**Brief**. Go through the data below. Pull out every line that has the word "image".

**Raw data**.

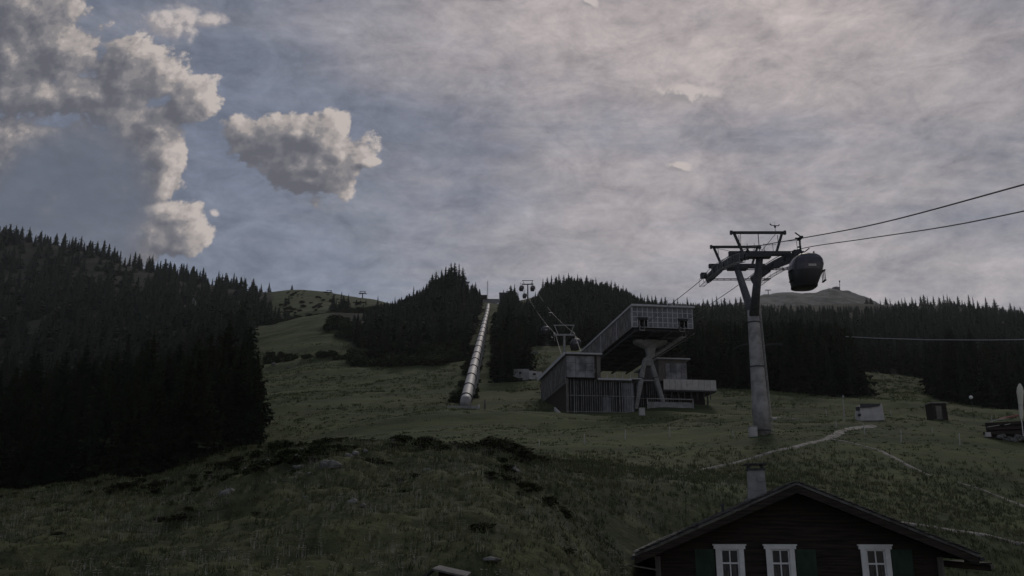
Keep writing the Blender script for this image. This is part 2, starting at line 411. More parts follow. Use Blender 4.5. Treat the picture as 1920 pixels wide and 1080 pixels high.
# ------------------------------------------------------------------ terrain table (image row at distance Y, or height)
def LP(d, Y=None):
    out = []
    for px, v in d.items():
        if isinstance(v, tuple): py, yy = v
        else: py, yy = v, Y
        t, e = te(px, py); out.append((t, yy, e * yy))
    return sorted(out)
def LZ(Y, d): return sorted(((px - 960) / F / 1.03, Y, z) for px, z in d.items())
LAY = [
 LZ(-80, {0: -8, 1920: -8}), LZ(5, {0: -7.5, 1920: -8}),
 LZ(15, {0: -4, 900: -4.3, 1150: -6, 1300: -7.2, 1920: -7.6}),
 LZ(24, {0: -1.3, 300: -1.2, 900: -1.15, 1050: -1.7, 1190: -3.8, 1300: -6.8, 1920: -7.4}),
 LZ(40, {0: .2, 300: .9, 600: 2.7, 900: 2.6, 1050: 1.2, 1190: -1.3, 1290: -4.4, 1400: -6.6, 1920: -6.8}),
 LP({0: (932, 75), 150: (915, 72), 300: (893, 68), 420: (862, 64), 520: (847, 60), 700: (843, 58), 850: (850, 58), 1000: (866, 58), 1150: (888, 56), 1280: (915, 54), 1400: (938, 54), 1500: (965, 55), 1700: (987, 58), 1920: (1032, 58)}),
 LP({0: (945, 95), 150: (925, 92), 300: (900, 90), 420: (872, 88), 500: (858, 86), 700: (852, 84), 850: (856, 82), 1000: (864, 82), 1150: (872, 80), 1280: (885, 78), 1400: (888, 76), 1500: (882, 78), 1700: (900, 78), 1920: (938, 78)}),
 LP({0: (925, 125), 300: (880, 120), 420: (850, 118), 500: (838, 115), 600: (825, 115), 700: (810, 115), 830: (800, 115), 1000: (803, 112), 1200: (812, 108), 1430: (812, 101), 1600: (808, 105), 1750: (815, 105), 1920: (835, 105)}),
 LP({0: (880, 170), 300: (820, 165), 500: (795, 160), 600: (790, 155), 700: (780, 155), 830: (767, 158), 1000: (775, 155), 1100: (782, 153), 1200: (777, 152), 1300: (772, 152), 1430: (784, 140), 1600: (785, 140), 1750: (780, 150), 1920: (788, 160)}),
 LP({0: (800, 240), 300: (760, 230), 490: (745, 220), 600: (740, 215), 700: (738, 210), 870: (742, 200), 960: (738, 205), 1100: (740, 200), 1300: (745, 200), 1430: (748, 200), 1600: (748, 205), 1700: (745, 210), 1920: (773, 220)}),
 LP({0: (700, 350), 300: (690, 330), 490: (684, 300), 600: (680, 290), 700: (688, 280), 870: (684, 275), 960: (676, 275), 1000: (664, 290), 1090: (656, 300), 1200: (662, 300), 1430: (690, 290), 1600: (702, 280), 1700: (708, 290), 1920: (735, 300)}),
 LP({0: (610, 480), 300: (615, 430), 490: (617, 400), 560: (602, 400), 640: (592, 400), 760: (610, 400), 850: (600, 400), 915: (592, 430), 1000: (600, 410), 1100: (585, 410), 1200: (610, 420), 1430: (645, 420), 1600: (640, 430), 1920: (650, 430)}),
 LP({0: (520, 650), 250: (560, 600), 400: (590, 560), 500: (606, 520), 560: (607, 500), 640: (600, 500), 700: (584, 520), 760: (580, 560), 850: (556, 520), 905: (572, 500), 940: (574, 500), 960: (575, 520), 1020: (556, 520), 1080: (550, 520), 1140: (560, 540), 1200: (580, 550), 1300: (592, 650), 1430: (598, 650), 1600: (598, 650), 1920: (608, 650)}),
 LP({0: (458, 850), 120: (478, 850), 250: (512, 820), 350: (533, 800), 450: (551, 760), 500: (553, 720), 540: (546, 700), 600: (549, 700), 650: (558, 700), 700: (567, 680), 760: (585, 640), 850: (590, 640), 915: (590, 640), 1000: (595, 700), 1080: (590, 800), 1200: (590, 900), 1270: (585, 980), 1310: (584, 1000), 1350: (588, 1000), 1430: (580, 1000), 1600: (577, 1000), 1700: (583, 1000), 1800: (584, 950), 1920: (596, 900)}),
 LP({0: (610, 1120), 1000: (640, 1150), 1250: (625, 1200), 1400: (612, 1250), 1600: (615, 1250), 1920: (645, 1200)}),
 LP({-200: (620, 1400), 0: (640, 1400), 400: (660, 1400), 1000: (640, 1500), 1250: (640, 1500), 1330: (590, 1600), 1400: (578, 1650), 1430: (562, 1700), 1470: (558, 1700), 1500: (560, 1700), 1530: (561, 1700), 1560: (555, 1700), 1590: (558, 1700), 1620: (568, 1700), 1650: (580, 1700), 1720: (610, 1700), 1920: (650, 1600)}),
 LP({0: (700, 2250), 1920: (700, 2250)}),
]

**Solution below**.
Keep writing the Blender script for this image. This is part 2, starting at line 411. More parts follow. Use Blender 4.5. Treat the picture as 1920 pixels wide and 1080 pixels high.
# ------------------------------------------------------------------ terrain table (image row at distance Y, or height)